An echo of the figure’s pose can be seen in the allegorical images painted by the two Alberti brothers on the walls of the great hall in Palazzo Ruggieri in Rome[6] – particularly the figure of Peace painted by Cherubino on the left-hand wall: thus a date close to that commission, c. 1590, appears to be the most likely date for this drawing.

 



[1] For the Sagredo family’s collection of drawings, see the relevant passages in Cristiana Mazza’s book: C. Mazza, I Sagredo committenti e collezionisti d’arte nella Venezia del Sei e Settecento, Venice 2004.
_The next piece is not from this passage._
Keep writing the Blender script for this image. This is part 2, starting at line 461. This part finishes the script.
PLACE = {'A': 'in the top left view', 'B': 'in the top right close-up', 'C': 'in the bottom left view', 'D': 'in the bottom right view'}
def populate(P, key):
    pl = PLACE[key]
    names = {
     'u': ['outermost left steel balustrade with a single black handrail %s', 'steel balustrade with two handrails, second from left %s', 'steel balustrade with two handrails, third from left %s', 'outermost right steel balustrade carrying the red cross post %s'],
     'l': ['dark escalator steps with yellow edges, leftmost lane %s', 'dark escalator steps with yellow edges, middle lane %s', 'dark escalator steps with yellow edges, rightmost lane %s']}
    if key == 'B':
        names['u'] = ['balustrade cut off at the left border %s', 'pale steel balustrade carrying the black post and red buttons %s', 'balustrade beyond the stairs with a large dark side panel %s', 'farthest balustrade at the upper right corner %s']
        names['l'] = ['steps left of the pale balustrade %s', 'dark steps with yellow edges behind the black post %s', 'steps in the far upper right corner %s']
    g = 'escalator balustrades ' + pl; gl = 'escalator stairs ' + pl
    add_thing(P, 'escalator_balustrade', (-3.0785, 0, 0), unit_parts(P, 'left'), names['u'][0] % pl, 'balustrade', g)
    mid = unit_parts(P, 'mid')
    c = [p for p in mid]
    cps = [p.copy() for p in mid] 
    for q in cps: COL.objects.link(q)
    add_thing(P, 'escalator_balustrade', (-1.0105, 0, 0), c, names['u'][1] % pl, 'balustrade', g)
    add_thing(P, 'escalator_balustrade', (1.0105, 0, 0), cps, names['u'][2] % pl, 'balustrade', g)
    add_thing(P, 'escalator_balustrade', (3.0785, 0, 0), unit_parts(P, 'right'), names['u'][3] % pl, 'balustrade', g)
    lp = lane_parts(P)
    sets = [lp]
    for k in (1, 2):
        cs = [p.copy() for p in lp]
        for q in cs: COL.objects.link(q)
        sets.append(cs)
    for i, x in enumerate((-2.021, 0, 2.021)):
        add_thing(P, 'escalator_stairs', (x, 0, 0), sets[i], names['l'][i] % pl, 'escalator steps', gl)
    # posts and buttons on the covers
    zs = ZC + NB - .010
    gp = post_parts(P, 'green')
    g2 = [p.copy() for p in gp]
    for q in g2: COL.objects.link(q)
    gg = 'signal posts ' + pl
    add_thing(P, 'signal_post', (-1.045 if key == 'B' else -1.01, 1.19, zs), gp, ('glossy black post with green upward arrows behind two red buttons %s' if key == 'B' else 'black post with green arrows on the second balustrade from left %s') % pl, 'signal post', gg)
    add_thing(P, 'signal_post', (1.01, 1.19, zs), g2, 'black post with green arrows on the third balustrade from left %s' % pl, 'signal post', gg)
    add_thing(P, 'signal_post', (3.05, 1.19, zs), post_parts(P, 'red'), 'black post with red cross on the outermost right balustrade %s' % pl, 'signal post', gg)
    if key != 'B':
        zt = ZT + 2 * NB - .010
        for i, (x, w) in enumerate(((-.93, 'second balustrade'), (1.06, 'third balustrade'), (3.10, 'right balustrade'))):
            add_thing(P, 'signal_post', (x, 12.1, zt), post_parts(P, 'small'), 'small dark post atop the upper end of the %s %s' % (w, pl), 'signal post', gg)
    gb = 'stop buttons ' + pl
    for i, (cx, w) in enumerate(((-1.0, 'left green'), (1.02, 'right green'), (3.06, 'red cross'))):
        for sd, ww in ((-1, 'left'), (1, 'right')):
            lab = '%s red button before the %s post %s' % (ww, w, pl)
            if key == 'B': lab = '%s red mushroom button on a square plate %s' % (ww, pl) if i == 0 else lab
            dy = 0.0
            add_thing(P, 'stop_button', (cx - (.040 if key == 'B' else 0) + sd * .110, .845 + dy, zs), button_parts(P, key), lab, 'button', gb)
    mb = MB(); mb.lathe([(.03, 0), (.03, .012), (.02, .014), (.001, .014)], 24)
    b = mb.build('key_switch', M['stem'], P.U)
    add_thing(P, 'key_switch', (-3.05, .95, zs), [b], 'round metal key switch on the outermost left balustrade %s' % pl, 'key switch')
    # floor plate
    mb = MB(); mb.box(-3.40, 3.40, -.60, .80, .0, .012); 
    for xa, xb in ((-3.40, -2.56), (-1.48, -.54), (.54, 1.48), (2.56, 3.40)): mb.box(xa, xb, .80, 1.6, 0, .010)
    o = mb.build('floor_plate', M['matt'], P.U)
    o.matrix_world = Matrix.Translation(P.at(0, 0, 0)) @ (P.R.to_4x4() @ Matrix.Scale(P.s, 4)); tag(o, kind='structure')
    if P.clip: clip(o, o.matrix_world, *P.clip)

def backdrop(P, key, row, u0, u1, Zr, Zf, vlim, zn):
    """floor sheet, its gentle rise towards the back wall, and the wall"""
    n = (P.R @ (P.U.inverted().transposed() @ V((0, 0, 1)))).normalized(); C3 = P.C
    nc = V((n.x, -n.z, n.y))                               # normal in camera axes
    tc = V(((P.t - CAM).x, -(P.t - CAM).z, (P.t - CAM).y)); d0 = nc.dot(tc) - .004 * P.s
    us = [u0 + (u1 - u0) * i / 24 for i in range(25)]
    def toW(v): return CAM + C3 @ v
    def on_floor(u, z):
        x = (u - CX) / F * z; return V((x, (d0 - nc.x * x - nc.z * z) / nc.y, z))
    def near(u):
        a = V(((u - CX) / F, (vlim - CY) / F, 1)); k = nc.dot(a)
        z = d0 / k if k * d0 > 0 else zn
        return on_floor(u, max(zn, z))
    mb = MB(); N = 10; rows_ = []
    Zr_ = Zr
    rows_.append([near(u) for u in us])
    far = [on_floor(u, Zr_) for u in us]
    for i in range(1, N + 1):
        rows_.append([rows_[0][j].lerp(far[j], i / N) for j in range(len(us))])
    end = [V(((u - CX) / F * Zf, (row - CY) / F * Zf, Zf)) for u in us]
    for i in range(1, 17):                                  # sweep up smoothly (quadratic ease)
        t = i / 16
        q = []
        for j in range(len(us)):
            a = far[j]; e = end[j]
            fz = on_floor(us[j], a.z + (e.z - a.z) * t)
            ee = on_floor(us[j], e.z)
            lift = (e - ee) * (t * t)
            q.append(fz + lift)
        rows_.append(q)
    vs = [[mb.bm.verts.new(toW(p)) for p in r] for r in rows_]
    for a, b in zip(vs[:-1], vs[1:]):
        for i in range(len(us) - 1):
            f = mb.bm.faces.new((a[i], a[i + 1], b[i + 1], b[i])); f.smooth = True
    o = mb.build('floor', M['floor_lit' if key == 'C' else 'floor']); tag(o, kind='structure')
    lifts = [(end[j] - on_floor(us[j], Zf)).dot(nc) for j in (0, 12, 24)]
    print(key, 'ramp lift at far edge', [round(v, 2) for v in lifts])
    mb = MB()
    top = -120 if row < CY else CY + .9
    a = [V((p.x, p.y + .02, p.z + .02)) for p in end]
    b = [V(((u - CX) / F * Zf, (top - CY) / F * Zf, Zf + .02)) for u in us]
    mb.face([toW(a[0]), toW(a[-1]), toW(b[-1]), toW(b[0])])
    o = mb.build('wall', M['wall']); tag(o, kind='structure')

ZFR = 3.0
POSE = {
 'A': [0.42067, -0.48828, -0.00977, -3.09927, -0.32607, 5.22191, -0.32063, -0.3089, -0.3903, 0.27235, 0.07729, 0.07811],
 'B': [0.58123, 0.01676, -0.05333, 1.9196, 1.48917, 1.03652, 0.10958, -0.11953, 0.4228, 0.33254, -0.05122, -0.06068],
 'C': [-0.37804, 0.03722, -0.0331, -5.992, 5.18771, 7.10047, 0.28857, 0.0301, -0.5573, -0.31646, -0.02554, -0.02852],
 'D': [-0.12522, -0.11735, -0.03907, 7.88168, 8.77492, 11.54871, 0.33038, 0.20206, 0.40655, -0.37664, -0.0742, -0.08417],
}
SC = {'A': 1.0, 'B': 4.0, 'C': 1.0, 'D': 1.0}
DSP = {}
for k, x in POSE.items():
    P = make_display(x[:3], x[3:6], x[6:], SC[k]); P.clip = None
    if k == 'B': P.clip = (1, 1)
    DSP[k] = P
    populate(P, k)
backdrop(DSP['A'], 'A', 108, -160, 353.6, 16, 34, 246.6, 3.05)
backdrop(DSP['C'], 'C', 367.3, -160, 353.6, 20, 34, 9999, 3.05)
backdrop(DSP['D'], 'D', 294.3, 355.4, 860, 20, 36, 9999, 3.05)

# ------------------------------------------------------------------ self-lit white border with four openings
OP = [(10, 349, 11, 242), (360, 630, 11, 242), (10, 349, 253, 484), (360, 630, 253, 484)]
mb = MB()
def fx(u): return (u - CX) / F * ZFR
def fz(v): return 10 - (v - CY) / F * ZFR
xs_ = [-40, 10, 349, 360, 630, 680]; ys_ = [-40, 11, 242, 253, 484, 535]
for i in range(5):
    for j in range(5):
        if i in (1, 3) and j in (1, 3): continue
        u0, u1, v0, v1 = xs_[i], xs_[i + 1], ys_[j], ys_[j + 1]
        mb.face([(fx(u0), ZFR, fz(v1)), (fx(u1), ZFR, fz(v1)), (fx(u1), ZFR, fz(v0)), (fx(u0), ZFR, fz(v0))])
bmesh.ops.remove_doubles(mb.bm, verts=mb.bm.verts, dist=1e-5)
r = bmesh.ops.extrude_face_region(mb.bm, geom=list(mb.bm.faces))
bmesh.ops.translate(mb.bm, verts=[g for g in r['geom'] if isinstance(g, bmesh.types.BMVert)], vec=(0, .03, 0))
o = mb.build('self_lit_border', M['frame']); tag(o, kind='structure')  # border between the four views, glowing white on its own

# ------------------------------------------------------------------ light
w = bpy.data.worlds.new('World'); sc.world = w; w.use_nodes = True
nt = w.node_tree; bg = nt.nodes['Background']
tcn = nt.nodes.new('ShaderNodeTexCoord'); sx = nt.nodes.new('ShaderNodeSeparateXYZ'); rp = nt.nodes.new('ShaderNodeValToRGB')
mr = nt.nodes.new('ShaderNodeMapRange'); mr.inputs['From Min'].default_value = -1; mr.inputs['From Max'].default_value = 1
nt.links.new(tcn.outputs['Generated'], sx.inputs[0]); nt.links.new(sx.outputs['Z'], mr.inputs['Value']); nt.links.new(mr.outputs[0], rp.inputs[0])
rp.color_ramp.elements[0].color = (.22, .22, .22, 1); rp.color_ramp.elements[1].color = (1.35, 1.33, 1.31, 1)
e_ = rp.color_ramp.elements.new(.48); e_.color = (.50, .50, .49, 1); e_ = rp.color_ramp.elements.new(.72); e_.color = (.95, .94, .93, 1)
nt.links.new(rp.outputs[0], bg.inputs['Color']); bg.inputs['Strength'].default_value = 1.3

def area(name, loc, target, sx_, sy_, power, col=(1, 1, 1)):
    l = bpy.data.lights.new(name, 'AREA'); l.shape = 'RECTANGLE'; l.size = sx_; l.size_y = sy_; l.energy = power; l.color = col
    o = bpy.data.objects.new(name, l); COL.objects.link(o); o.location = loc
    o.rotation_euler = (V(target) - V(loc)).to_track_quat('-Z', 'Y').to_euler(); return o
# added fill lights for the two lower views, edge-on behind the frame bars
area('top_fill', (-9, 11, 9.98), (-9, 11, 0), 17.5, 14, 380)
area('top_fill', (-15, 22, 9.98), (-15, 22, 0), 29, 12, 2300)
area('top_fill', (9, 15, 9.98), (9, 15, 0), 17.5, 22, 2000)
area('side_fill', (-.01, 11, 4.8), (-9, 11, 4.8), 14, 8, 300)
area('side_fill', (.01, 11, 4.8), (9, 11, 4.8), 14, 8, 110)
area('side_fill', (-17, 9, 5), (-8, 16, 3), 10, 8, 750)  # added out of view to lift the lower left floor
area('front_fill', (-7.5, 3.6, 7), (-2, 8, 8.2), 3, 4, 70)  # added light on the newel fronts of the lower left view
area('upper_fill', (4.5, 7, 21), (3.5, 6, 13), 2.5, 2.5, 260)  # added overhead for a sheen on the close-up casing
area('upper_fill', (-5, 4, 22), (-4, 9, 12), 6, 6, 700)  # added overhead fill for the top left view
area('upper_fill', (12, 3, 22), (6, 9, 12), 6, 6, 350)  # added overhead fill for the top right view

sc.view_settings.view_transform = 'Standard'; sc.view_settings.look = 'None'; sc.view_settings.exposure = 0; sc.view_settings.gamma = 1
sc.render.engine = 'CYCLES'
[2] For Pope Clement VIII Aldobranini’s commissions to Cherubino and Giovanni Alberti, see: M. C. Abromson, Clement VIII’s patronage of the brothers Alberti, in “The art bulletin”, LX, 1978, pp. 531-547; S. Macioce, Per un’introduzione al pontificato di Clemente VIII Aldobrandini (1592-1605): politica e committenza, in “Bollettino della Deputazione di Storia Patria per l’Umbria”, CX!, 2014, II, pp. 709-726.

[3] For the Alberti, see: C. Witcombe, Giovanni and Cherubino Alberti, College degree diss., Bryn Mawr (Pennsylvania.) 1981; A Matteoli, entry Alberti, in Saur. Allgemeines Künstlerlexicon. Die Bildenden Künstleraleer Zeiten und Völker, II, Munich 1992, pp. 69-71.

[4] Prints of the engraving are to be found in numerous museums; in this case we are referring to a print in the Museum of Art in Philadelphia (inv. 1985-52-7865)

[5] For Cherubino Alberti as a draughtsman, see: K. Herrmann Fiore, Studi sui disegni di figure di Giovanni e Cherubino Alberti, in “Bollettino d’arte”, LXV, 1980, 5, pp. 39-64; Disegni degli Alberti: il volume 2503 del Gabinetto Nazionale delle Stampe, e. Herrmann Fiore, exhibition catalogue (Rome, Gabinetto Nazionale delle Stampe, Villa alla Farnesina alla Lungara, 25 November 1983 – 2 January 1984), Rome 1983.

[6] M. V. Brugnoli, Un palazzo romano del tardo ’500 e l’opera di Giovanni e Cherubino Alberti a Roma, in “Bollettino d’arte”, XLV, 1960, pp. 233.246; S. Hoppe, Der Buon Governo des Pompeo Ruggieri. Die Fresken von Cherubino und Giovanni Alberti im Palazzo Ruggieri in Rom, PHD Diss., Saarbrücken 2015, I, pp. 96-101.